The Fairness Doctrine Was the Most Deserving Target of Rush Limbaugh’s Rage

Rush Limbaugh’s half-century career in radio began as a 16-year-old at a small station in Cape Girardeau, Missouri, in 1967. (If you just muttered to yourself, “Where?” then you’ve already got a good sense of how unlikely Rush’s rise to prominence was.) Notably, one of Limbaugh’s first jobs in radio was in community ascertainment, which meant canvassing local businesses, churches, and interest groups to ask about the kinds of content they wanted to hear on the airwaves.

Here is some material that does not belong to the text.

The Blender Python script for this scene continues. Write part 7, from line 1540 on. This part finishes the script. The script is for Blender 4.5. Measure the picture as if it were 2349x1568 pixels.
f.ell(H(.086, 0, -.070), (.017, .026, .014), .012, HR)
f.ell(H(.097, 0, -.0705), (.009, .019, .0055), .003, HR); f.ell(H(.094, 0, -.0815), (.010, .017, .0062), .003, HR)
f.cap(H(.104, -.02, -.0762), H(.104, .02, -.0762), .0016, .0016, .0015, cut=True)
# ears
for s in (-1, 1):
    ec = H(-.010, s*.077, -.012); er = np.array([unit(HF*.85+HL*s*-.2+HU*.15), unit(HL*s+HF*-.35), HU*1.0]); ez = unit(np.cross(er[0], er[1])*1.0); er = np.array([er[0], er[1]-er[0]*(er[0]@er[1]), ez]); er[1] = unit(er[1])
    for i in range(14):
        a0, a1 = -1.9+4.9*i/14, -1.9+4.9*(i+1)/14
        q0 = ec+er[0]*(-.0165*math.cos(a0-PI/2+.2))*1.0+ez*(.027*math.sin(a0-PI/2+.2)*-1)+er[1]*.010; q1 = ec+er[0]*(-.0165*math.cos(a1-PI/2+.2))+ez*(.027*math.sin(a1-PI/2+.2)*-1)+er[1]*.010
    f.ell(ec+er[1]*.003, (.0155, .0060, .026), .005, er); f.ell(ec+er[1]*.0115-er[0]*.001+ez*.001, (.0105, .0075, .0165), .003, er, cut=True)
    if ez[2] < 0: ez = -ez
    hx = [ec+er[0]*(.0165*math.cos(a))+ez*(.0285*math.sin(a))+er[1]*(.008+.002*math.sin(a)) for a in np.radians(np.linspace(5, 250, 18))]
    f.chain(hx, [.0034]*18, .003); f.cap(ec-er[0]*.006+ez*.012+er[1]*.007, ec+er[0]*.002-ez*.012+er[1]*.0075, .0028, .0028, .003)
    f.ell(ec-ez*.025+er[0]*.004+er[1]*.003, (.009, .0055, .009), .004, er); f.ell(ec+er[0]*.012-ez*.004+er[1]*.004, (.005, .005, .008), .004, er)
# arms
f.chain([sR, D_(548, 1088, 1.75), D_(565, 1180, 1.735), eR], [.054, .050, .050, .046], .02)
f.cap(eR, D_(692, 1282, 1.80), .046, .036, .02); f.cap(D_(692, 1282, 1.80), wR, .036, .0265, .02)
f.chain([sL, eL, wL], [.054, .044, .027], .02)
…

The programs produced because of these expeditions were then parked on the least desirable time slots of the week, like Sunday morning.

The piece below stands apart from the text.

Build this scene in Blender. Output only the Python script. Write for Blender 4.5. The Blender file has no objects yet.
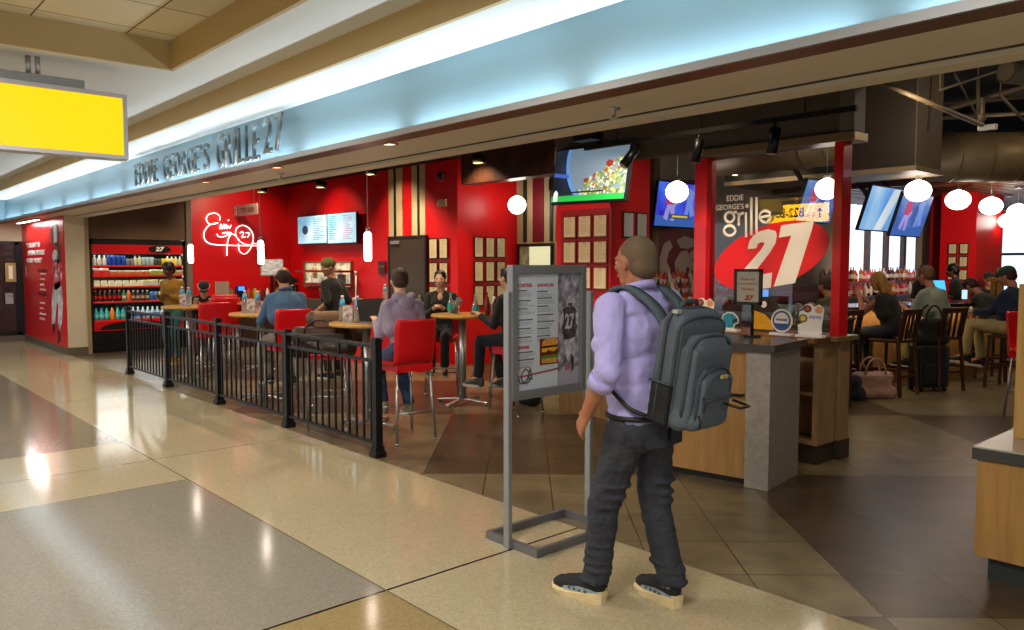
import bpy, bmesh, math, random
from mathutils import Vector, Matrix, Euler
random.seed(27)
scene = bpy.context.scene
C = scene.collection
PI = math.pi

# ---------------------------------------------------------------- camera
FPX, EYE = 784.6, 1.62
TILT = math.atan(50/784.6); YAW = math.radians(48.0)
camd = bpy.data.cameras.new('camera'); cam = bpy.data.objects.new('camera', camd); C.objects.link(cam)
cam.location = (0, 0, EYE); cam.rotation_euler = (PI/2 - TILT, 0, YAW)
camd.sensor_width = 36; camd.lens = 36*FPX/1024; camd.clip_start = .05; camd.clip_end = 200
scene.camera = cam
FW = Vector((-math.sin(YAW)*math.cos(TILT), math.cos(YAW)*math.cos(TILT), -math.sin(TILT)))
RT = Vector((math.cos(YAW), math.sin(YAW), 0)); UP = RT.cross(FW)
def ray(px, py): return FW + RT*((px-512)/FPX) + UP*((315-py)/FPX)
def onz(px, py, z=0.0):
    r = ray(px, py); t = (z-EYE)/r.z; return Vector((r.x*t, r.y*t, z))
def ony(px, py, Y):
    r = ray(px, py); t = Y/r.y; return Vector((r.x*t, Y, EYE+r.z*t))
def onx(px, py, X):
    r = ray(px, py); t = X/r.x; return Vector((X, r.y*t, EYE+r.z*t))

# ---------------------------------------------------------------- objects
def put(o, parent=None):
    C.objects.link(o)
    if parent is not None: o.parent = parent
    return o
def tag(o, label=None, cat=None, group=None, kind=None):
    if label: o['label'] = label
    if cat: o['category'] = cat
    if group: o['group'] = group
    if kind: o['kind'] = kind
    return o
def thing(name, label, cat, loc=(0,0,0), rz=0, group=None):
    o = bpy.data.objects.new(name, None); o.empty_display_size = .1
    o.location = loc; o.rotation_euler = (0,0,rz)
    return tag(put(o), label, cat, group)
def copy_tree(o, parent=None):
    c = o.copy(); C.objects.link(c)
    if parent is not None: c.parent = parent
    for ch in [x for x in C.objects if x.parent == o]: copy_tree(ch, c)
    return c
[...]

Station owners were not, after all, truly owners; they were merely borrowers, temporarily using a slice of the electromagnetic spectrum via a license granted to them by the federal government. That license came with strings attached.
The Federal Communications Commission (FCC) required community canvassing as part of its requirement that stations operate in the “public interest, convenience, or necessity.” License holders couldn’t just air whatever content they wanted (or what they thought their listeners wanted). No, they had a vague responsibility to air programming that their listeners needed, and to do so whether or not listeners actually, well, listened.
In the 1960s, the FCC began enforcing another outgrowth of the public interest mandate which was known as the Fairness Doctrine. It stipulated that station owners had an obligation to provide coverage of “controversial issues of public importance”—like current events, policy debates, and so on—and do so without exclusively representing a single point of view. If, say, a station aired a program that criticized the U.S. conduct of the war in Vietnam, then it had an obligation to air someone supporting the war effort. Long before Fox News adopted the slogan, the FCC sought to make the airwaves a “fair and balanced” medium.